2.      Sebelah selatan Keraton Kasepuhan adalah Pegambiran, tempat pedagang gambir.
3.      Sebelah barat keraton adalah Jagastru, yaitu tempat pertahanan.
4.      Sebelah utara Keraton Kasepuhan antara lain; Pekalipan, tempat alim ulama dari kata khalifah; Panjunan, tempat pembuat gerabah; Pekalangan; Kejaksan, tempat tinggal Pangeran Kejaksan; Pasuketan, tempat para pencari dan penjual rumput (suket=rumput); Jagabayan, tempat para penjaga keamanan; Pesayangan, tempat pengrajin tembaga; Pagongan, tempat pengrajin gamelan atau gong; Kampung Arab di sebelah utara masjid; dan Kampung Cina di sebelah timur masjid.[5]
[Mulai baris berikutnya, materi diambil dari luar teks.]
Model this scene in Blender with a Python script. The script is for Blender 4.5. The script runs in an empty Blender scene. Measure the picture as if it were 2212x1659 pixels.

[1] Saleh, R. 1985, “Tentang Baluwarti Kraton Kasepuhan”, Brosur tentang Kraton Kasepuhan yangn ditulis oleh staf ahli Kraton Kasepuhan, tidak diterbitkan. Hal. 1.
[2] Lihat foto halaman depan dan gapura keraton pada lampiran.
[3] Saleh, R. op. cit. Hal. 2
[4] Happy Indira Dewi & Anisa. op. cit. hal. 55.
[5] Adrisijanti, 1997 dalam Heriyanto op. cit. Hal. 103. Lihat juga Sunardjo, op. cit. Hal. 44-45.